As Father Georges Florovsky rightly observes:

"The Blessed Virgin was representative of the race, i.e., of the fallen human race, of the "old Adam". The continuity of sacred history, then, requires that Mary did not enjoy any special grace or 'inclination' derived from the future Incarnation, and not available to the rest of fall mankind. The 'pre-redemption' (praeredemption), posited by the Latin doctrine of the Immaculate Conception, is therefore excluded by Saint Cabasilas."

The fact that the Holy Virgin inherited fallen human nature, and that as a link between the two Covenants she was, prior to the Annunciation, in the same position as the other righteous men and women of the Chosen People, does not in any way diminish her glory, but in St. Cabasilas' eyes it renders her sinlessness all the more remarkable. Her holiness was not merely passive, the result of a special gift of grace from God, but is was also active, attained "through her own zeal and strength." Here, as always, Saint Cabasilas highlights the crucial value of human freedom.

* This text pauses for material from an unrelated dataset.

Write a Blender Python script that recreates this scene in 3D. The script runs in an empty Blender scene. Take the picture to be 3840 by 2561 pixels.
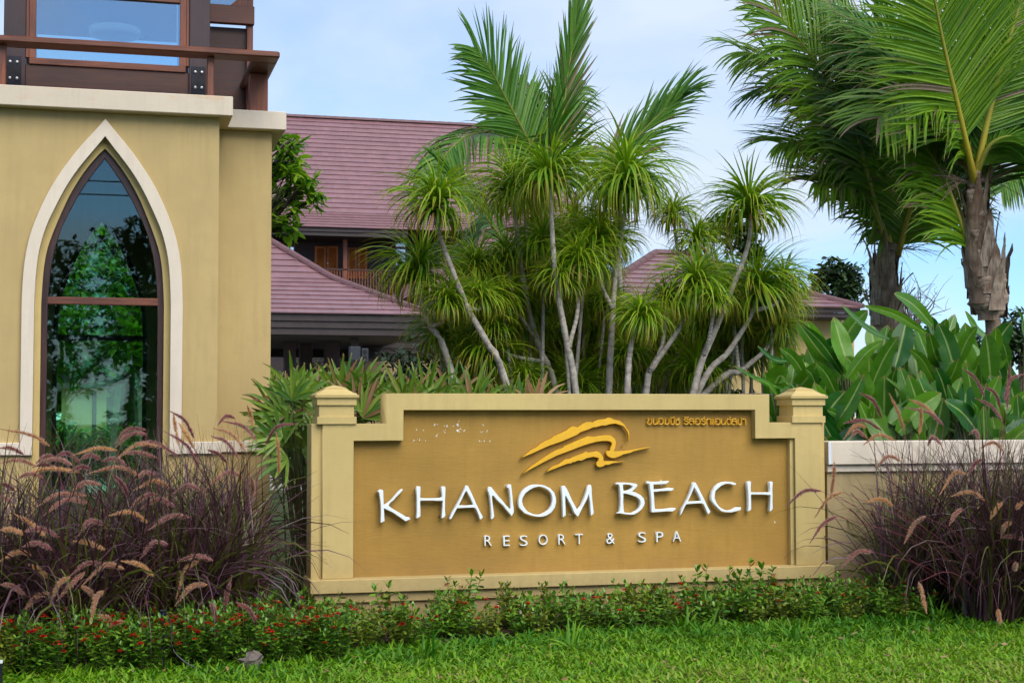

The Final Glory of the Theotokos

It is his belief that Mary underwent physical death, but that her body, after remaining 'for a little while' in the tomb, was raised from the dead and re-united with her soul, so that she was then assumed, body and soul together, into heaven. Saint Cabasilas holds that even now Mary already dwells in the heavenly places with the full integrity of her personhood, body and soul together; and this is likewise the position of Saint John of Damascus and, in the later Byzantine period, of Saint Gregory Palamas and Saint Mark of Ephesos, as it is also contemporary Orthodox Church.

The Virgin as Intercessor

Although taken up into heaven, the Virgin still remains inseparably joined to us on earth through her ceaseless intercession on our behalf. Thus her ministry of prayer constitutes a seventh and final element in St. Cabasilas' theology of the Theotokos. 'Before the coming of the paraclete, she became our paraclete to God', he writes. But if she prays for us, may we also sometimes pray for her? There is no notable occasion when it seems that we do so, in the Divine Liturgy of Saint John Chrysostom, immediately after the Epiclesis of the Spirit upon the Holy Gifts. Here the celebrant says to God: "above we offer you this spiritual worship for those who have fallen asleep…above all for our All-Holy, Pure, Most blessed and Glorified Lady the Mother of God and Ever-Virgin Mary." Despite, however, what might seem to be the obvious meaning of this passage, St. Cabasilas insists at some length in his Commentary on the Divine Liturgy that this is not a prayer on her behalf but simply an expression of "Thanksgiving." We do not intercede for Mary; it is she who intercedes for us.

The most valuable among these elements is surely Saint Cabasilas' understanding of the Theotokos as the Supreme Model of what it is to be a human being. So long as she is seen under Christ and in union with Him, she can indeed be regarded as a true paradigm of the ultimate potentialities of our human personhood at its highest. And what she shows us about our humanness is above all, as Saint Cabasilas eloquently proclaims, the cardinal value of freedom.